» **Exercise**:
Nothing but the lines from the top of the data to the line holding "def Z(py, Y, px=528): return at(px, py, Y)[1]" should be printed, word for word and both ends included; leave the pictures out.

» **Supplied data**:
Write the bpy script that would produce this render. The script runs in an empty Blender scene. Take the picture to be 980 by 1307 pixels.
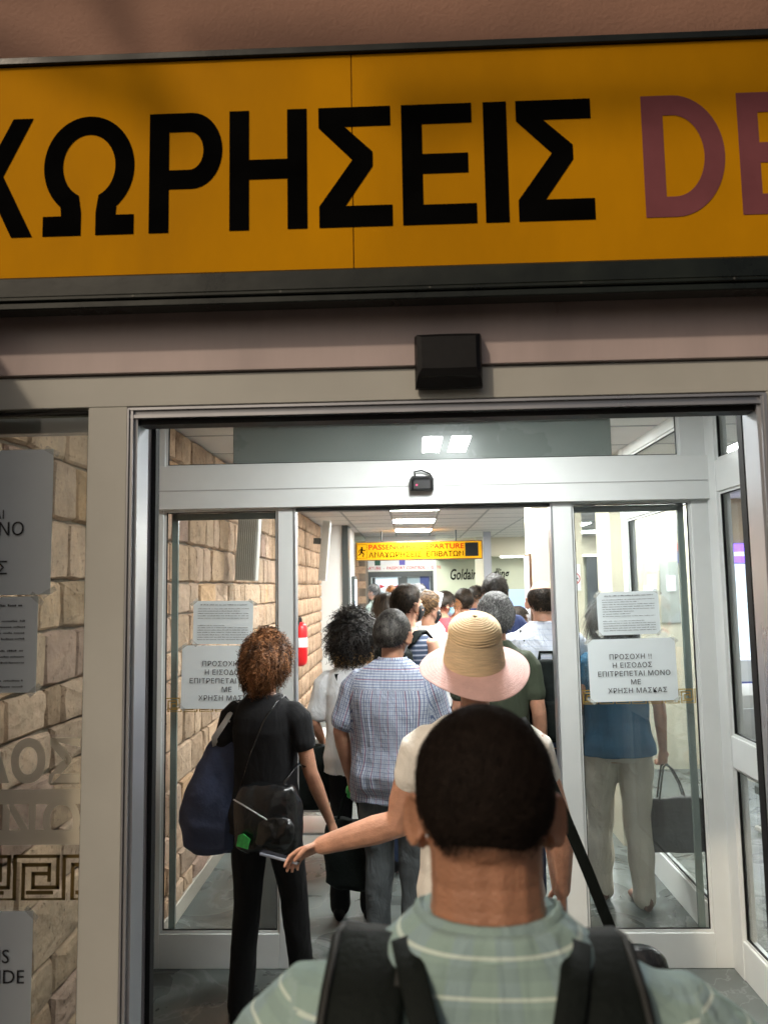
import bpy, math, random
import numpy as np
from mathutils import Vector, Matrix, Euler, noise
R = math.radians
random.seed(7); rng = np.random.default_rng(7)
sc = bpy.context.scene
col = sc.collection

# ------------------------------------------------------------------ camera
CAM = np.array([0.0, 0.0, 1.78]); FPX = 980.0; PW, PH = 980, 1307
YAW, PIT, ROL = R(1.8), R(5.54), R(-0.97)
_f = np.array([-math.sin(YAW)*math.cos(PIT), math.cos(YAW)*math.cos(PIT), math.sin(PIT)])
_r = np.array([math.cos(YAW), math.sin(YAW), 0.0]); _u = np.cross(_r, _f)
RT = _r*math.cos(ROL)+_u*math.sin(ROL); UP = -_r*math.sin(ROL)+_u*math.cos(ROL)
cd = bpy.data.cameras.new('camera'); cam = bpy.data.objects.new('camera', cd); col.objects.link(cam)
cam.matrix_world = Matrix(((RT[0], UP[0], -_f[0], CAM[0]), (RT[1], UP[1], -_f[1], CAM[1]), (RT[2], UP[2], -_f[2], CAM[2]), (0, 0, 0, 1)))
cd.sensor_fit = 'VERTICAL'; cd.sensor_height = 36.0; cd.lens = 36.0*FPX/PH
cd.clip_start = 0.05; cd.clip_end = 400
cd.dof.use_dof = True; cd.dof.focus_distance = 3.6; cd.dof.aperture_fstop = 4.2
sc.camera = cam

def at(px, py, Y):
    """the place seen at photo pixel (px, py) on the vertical plane Y metres in front of the camera"""
    d = (px-PW/2)*RT-(py-PH/2)*UP+FPX*_f
    p = CAM+d*(Y/d[1]); return (float(p[0]), float(p[2]))
def X(px, Y, py=748): return at(px, py, Y)[0]
def Z(py, Y, px=528): return at(px, py, Y)[1]

# ------------------------------------------------------------------ world, sun, exposure
w = bpy.data.worlds.new("World"); sc.world = w; w.use_nodes = True
nt = w.node_tree; bg = nt.nodes['Background']
sky = nt.nodes.new('ShaderNodeTexSky'); sky.sky_type = 'NISHITA'; sky.sun_disc = False
SUN_EL, SUN_AZ = 40, 215                    # warm night lighting from behind and above the camera
sky.sun_elevation = R(SUN_EL); sky.sun_rotation = R(SUN_AZ); sky.dust_density = 8; sky.ozone_density = 0.2
nt.links.new(sky.outputs[0], bg.inputs[0]); bg.inputs[1].default_value = 0.03
sl = bpy.data.lights.new('sun', 'SUN'); sl.energy = 1.0; sl.angle = R(2.6); sl.color = (1.0, .82, .62)
so = bpy.data.objects.new('sun', sl); col.objects.link(so)
az = R(SUN_AZ); sd = Vector((math.sin(az)*math.cos(R(SUN_EL)), math.cos(az)*math.cos(R(SUN_EL)), math.sin(R(SUN_EL))))
so.rotation_euler = (-sd).to_track_quat('-Z', 'Y').to_euler()
sc.view_settings.view_transform = 'Standard'; sc.view_settings.look = 'None'
sc.view_settings.exposure = 0.55; sc.view_settings.gamma = 1.0
sc.render.engine = 'CYCLES'
sc.cycles.use_denoising = True
try: sc.cycles.denoiser = 'OPENIMAGEDENOISE'
except Exception: pass
sc.cycles.max_bounces = 10; sc.cycles.transparent_max_bounces = 24
sc.cycles.diffuse_bounces = 4; sc.cycles.glossy_bounces = 5
sc.cycles.sample_clamp_indirect = 4.0; sc.cycles.caustics_reflective = False; sc.cycles.caustics_refractive = False

# ------------------------------------------------------------------ materials
MATS = {}
def mat(name, color=(.5, .5, .5), rough=.5, metal=0.0, spec=.5, var=0.0, vscale=3.0, bump=0.0, bscale=60.0, emis=None, estr=0.0,
        sss=0.0, alpha=1.0, coat=0.0, stretch=(1, 1, 1), color2=None, sheen=0.0, rvar=0.0, detail=5.0):
    if name in MATS: return MATS[name]
    m = bpy.data.materials.new(name); m.use_nodes = True; n = m.node_tree.nodes; l = m.node_tree.links
    b = n['Principled BSDF']; b.inputs['Base Color'].default_value = (*color, 1); b.inputs['Roughness'].default_value = rough
    b.inputs['Metallic'].default_value = metal; b.inputs['Specular IOR Level'].default_value = spec
    if coat: b.inputs['Coat Weight'].default_value = coat
    if sheen: b.inputs['Sheen Weight'].default_value = sheen
    if sss:
        b.inputs['Subsurface Weight'].default_value = sss; b.inputs['Subsurface Radius'].default_value = (1, .35, .2)
        b.inputs['Subsurface Scale'].default_value = .01
    if emis: b.inputs['Emission Color'].default_value = (*emis, 1); b.inputs['Emission Strength'].default_value = estr
    if alpha < 1: b.inputs['Alpha'].default_value = alpha
    if var or bump or color2 or rvar:
        tc = n.new('ShaderNodeTexCoord'); mp = n.new('ShaderNodeMapping'); mp.inputs['Scale'].default_value = stretch
        l.new(tc.outputs['Object'], mp.inputs[0])
    if var or color2 or rvar:
        ns = n.new('ShaderNodeTexNoise'); ns.inputs['Scale'].default_value = vscale; ns.inputs['Detail'].default_value = detail
        ns.inputs['Roughness'].default_value = .6
        l.new(mp.outputs[0], ns.inputs[0])
        if var or color2:
            r = n.new('ShaderNodeValToRGB'); c2 = color2 or tuple(c*(1+var) for c in color)
            c1 = color if color2 else tuple(c*(1-var) for c in color)
            r.color_ramp.elements[0].position = .3; r.color_ramp.elements[1].position = .7
            r.color_ramp.elements[0].color = (*c1, 1); r.color_ramp.elements[1].color = (*c2, 1)
            l.new(ns.outputs[0], r.inputs[0]); l.new(r.outputs[0], b.inputs['Base Color'])
        if rvar:
            mr = n.new('ShaderNodeMapRange'); mr.inputs[1].default_value = .3; mr.inputs[2].default_value = .7
            mr.inputs[3].default_value = max(0, rough-rvar); mr.inputs[4].default_value = rough+rvar
            l.new(ns.outputs[0], mr.inputs[0]); l.new(mr.outputs[0], b.inputs['Roughness'])
    if bump:
        nb = n.new('ShaderNodeTexNoise'); nb.inputs['Scale'].default_value = bscale; nb.inputs['Detail'].default_value = 6
        l.new(mp.outputs[0], nb.inputs[0])
        bp = n.new('ShaderNodeBump'); bp.inputs['Strength'].default_value = bump; bp.inputs['Distance'].default_value = .01
        l.new(nb.outputs[0], bp.inputs['Height']); l.new(bp.outputs[0], b.inputs['Normal'])
    MATS[name] = m; return m

def glass_mat(name, tint, refl=1.0, smear=True):
    m = bpy.data.materials.new(name); m.use_nodes = True; n = m.node_tree.nodes; l = m.node_tree.links
    for x in list(n): n.remove(x)
    o = n.new('ShaderNodeOutputMaterial'); t = n.new('ShaderNodeBsdfTransparent'); g = n.new('ShaderNodeBsdfGlossy')
    t.inputs[0].default_value = (*tint, 1); g.inputs['Roughness'].default_value = .015
    fr = n.new('ShaderNodeFresnel'); ge = n.new('ShaderNodeNewGeometry'); io = n.new('ShaderNodeMapRange')   # same air-to-glass reflection on both faces of the pane
    io.inputs[3].default_value = 1.45; io.inputs[4].default_value = 1/1.45; l.new(ge.outputs['Backfacing'], io.inputs[0]); l.new(io.outputs[0], fr.inputs[0])
    mx = n.new('ShaderNodeMixShader'); l.new(fr.outputs[0], mx.inputs[0]); l.new(t.outputs[0], mx.inputs[1]); l.new(g.outputs[0], mx.inputs[2])
    out = mx
    if smear:   # faint dust and wiping marks on the pane
        d = n.new('ShaderNodeBsdfDiffuse'); d.inputs[0].default_value = (.75, .78, .78, 1)
        tc = n.new('ShaderNodeTexCoord'); mp = n.new('ShaderNodeMapping'); mp.inputs['Scale'].default_value = (1, 1, .5)
        ns = n.new('ShaderNodeTexNoise'); ns.inputs['Scale'].default_value = 2.5; ns.inputs['Detail'].default_value = 6
        mr = n.new('ShaderNodeMapRange'); mr.inputs[1].default_value = .4; mr.inputs[2].default_value = .8; mr.inputs[3].default_value = .003; mr.inputs[4].default_value = .032
        l.new(tc.outputs['Object'], mp.inputs[0]); l.new(mp.outputs[0], ns.inputs[0]); l.new(ns.outputs[0], mr.inputs[0])
        m2 = n.new('ShaderNodeMixShader'); l.new(mr.outputs[0], m2.inputs[0]); l.new(mx.outputs[0], m2.inputs[1]); l.new(d.outputs[0], m2.inputs[2]); out = m2
    l.new(out.outputs[0], o.inputs[0]); MATS[name] = m; return m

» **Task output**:
Write the bpy script that would produce this render. The script runs in an empty Blender scene. Take the picture to be 980 by 1307 pixels.
import bpy, math, random
import numpy as np
from mathutils import Vector, Matrix, Euler, noise
R = math.radians
random.seed(7); rng = np.random.default_rng(7)
sc = bpy.context.scene
col = sc.collection

# ------------------------------------------------------------------ camera
CAM = np.array([0.0, 0.0, 1.78]); FPX = 980.0; PW, PH = 980, 1307
YAW, PIT, ROL = R(1.8), R(5.54), R(-0.97)
_f = np.array([-math.sin(YAW)*math.cos(PIT), math.cos(YAW)*math.cos(PIT), math.sin(PIT)])
_r = np.array([math.cos(YAW), math.sin(YAW), 0.0]); _u = np.cross(_r, _f)
RT = _r*math.cos(ROL)+_u*math.sin(ROL); UP = -_r*math.sin(ROL)+_u*math.cos(ROL)
cd = bpy.data.cameras.new('camera'); cam = bpy.data.objects.new('camera', cd); col.objects.link(cam)
cam.matrix_world = Matrix(((RT[0], UP[0], -_f[0], CAM[0]), (RT[1], UP[1], -_f[1], CAM[1]), (RT[2], UP[2], -_f[2], CAM[2]), (0, 0, 0, 1)))
cd.sensor_fit = 'VERTICAL'; cd.sensor_height = 36.0; cd.lens = 36.0*FPX/PH
cd.clip_start = 0.05; cd.clip_end = 400
cd.dof.use_dof = True; cd.dof.focus_distance = 3.6; cd.dof.aperture_fstop = 4.2
sc.camera = cam

def at(px, py, Y):
    """the place seen at photo pixel (px, py) on the vertical plane Y metres in front of the camera"""
    d = (px-PW/2)*RT-(py-PH/2)*UP+FPX*_f
    p = CAM+d*(Y/d[1]); return (float(p[0]), float(p[2]))
def X(px, Y, py=748): return at(px, py, Y)[0]
def Z(py, Y, px=528): return at(px, py, Y)[1]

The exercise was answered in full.